DIY Understanding Primer

Recently, we talked about the make-up and use of Interior and Exterior paint. Now, we move on to talking about primer, or the undercoat. The primary purpose for primer is fairly simple, it is to make it easier for paint to bond to surfaces. A more accurate description is that primer uses superior bonding agents to hold onto different surfaces, such as plastic, metal, or wood. Once dried, primer allows paints much easier bonding, so the paint goes on smoother and last longer. In some cases primer is also important to protect materials from the elements, such as wood.

Primers are composed of similar components to paint, only engineered for a different purpose.

  • Binders are the parts of primer and paint which bond to the materials. These remain when solvents evaporate, creating a lasting strong bond between the material and the primer.
  • Solvents are the chemicals which evaporate when they contact air.

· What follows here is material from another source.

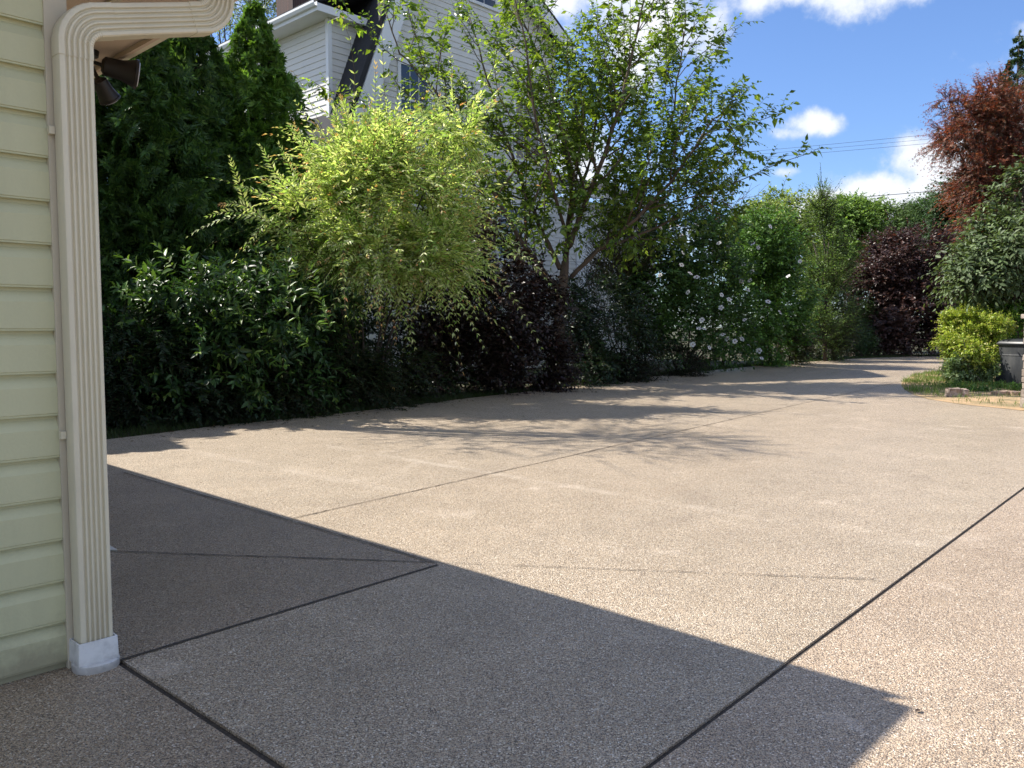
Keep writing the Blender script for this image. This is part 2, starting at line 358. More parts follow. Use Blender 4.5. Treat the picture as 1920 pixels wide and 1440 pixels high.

The process of drying is the chemical reaction that we can smell when paint is opened to air. Oxygen is reacting with the solvents and becoming a gas, leaving behind the other components.
  • Additives  show up again. Additives affect the overall nature of the primer, and can affect which surfaces it adheres to and what sorts of paint will bind with it.

Primers are equally as complicated as the paint we use. They are highly specialized in their roles, from protecting wood from moisture both in the paint and from the environment to forming bonds on difficult to adhere things like plastic.